Mineralleri yitirmemek için tuzu rafine etmediklerini, 2 milyon lira yatırımla kurdukları tesiste güneş ışığıyla kurutma yoluyla üretim yaptıklarını belirten Gözüyukarı, “Günlük 10 ton üretim yapıyoruz. Üretime başlayalı bir yıl oldu ancak iç pazarın yanında dünyanın pek çok ülkesine ihracat da gerçekleştiriyoruz. Japonya ve Çin ile görüşmelerimiz sürüyor. İlk yıl 2 milyon dolar ciro elde ettik. Bu yıl hedefimiz 10 milyon dolar” dedi.
Kaplıca kuracak
Mayi Tuz’u ürettikleri Delice civarına kaplıca kurmayı da planladıklarını anlatan Oktay Gözüyukarı şunları söyledi:
“İşletmesini aldığımız suyun içindeki mineraller, banyo yoluyla da insanlara şifa oluyor. Ayrıca yörede jeotermal su da aramak istiyoruz. Hem mevcut suyumuzu hem de sıcak suyu, kaplıcada değerlendirmeyi amaçlıyoruz. Bu yatırım için önümüze iki yıllık bir takvim koyduk.”
Arsenal’e Mayi Tuz
Mayi Tuz’un içerdiği minerallerin sağlığa yararlı olduğunu anlatan Oktay Gözüyukarı şu bilgileri verdi:
“Magnezyum, kas ağrılarını ve krampları önlüyor. Bu nedenle maratoncular ve Arsenal bizden tuz alıyor. Vanadyum, insülin direncine karşı, altın ve gümüş bağışıklık sistemi ve enfeksiyonlarla mücadelede etkili... Kalsiyum ise doğal bir koruyucu, ürünlerin raf ömrünü uzatır.”
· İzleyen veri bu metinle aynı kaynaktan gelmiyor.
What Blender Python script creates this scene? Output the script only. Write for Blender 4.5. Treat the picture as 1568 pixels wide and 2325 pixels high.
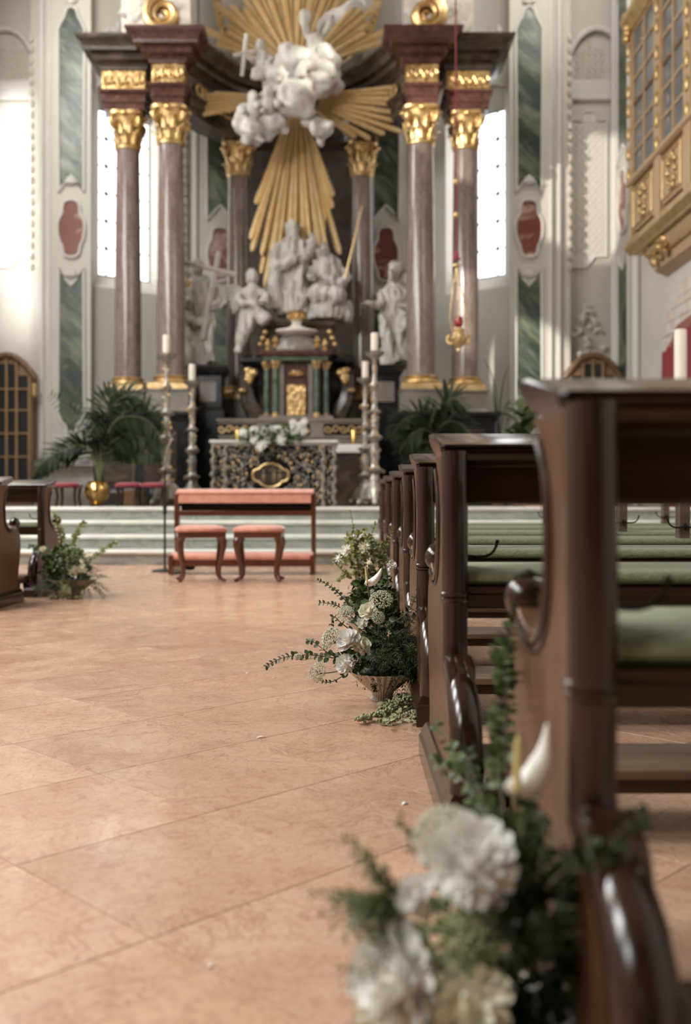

Tuzun mutfakta genellikle yanlış kullanıldığını vurgulayan Gözüyukarı, “İçeriğindeki mineralleri yitirmemesi için tuz, yemeğe pişme aşamasında değil piştikten sonra eklenmeli. Kaynayan yemeğe tuz koyarsanız bütün mineralleri uçurursunuz” dedi.
Ağır metal uyarısı
Tüketicilere kullandıkları tuzun ağır metal analizini sorgulamalarını öneren Oktay Gözüyukarı şöyle konuştu:
“Türkiye’de tüketilen tuzun yüzde 95’i Tuz Gölü’nden temin ediliyor. Oysa Tuz Gölü artık çok kirli. Bölgedeki tüm sanayinin atığı buraya akıyor. Buradan hasat edilen tuz, bu atıklardan arındırılmak için rafine ediliyor ve içinde sadece sodyum klorür kalıyor. Rengi beyazlasın ve akışkan olsun diye alüminyum silikat ve ferrosiyanür ekleniyor. Kaya tuzunu ise dinamitle patlatarak çıkarıyorlar.”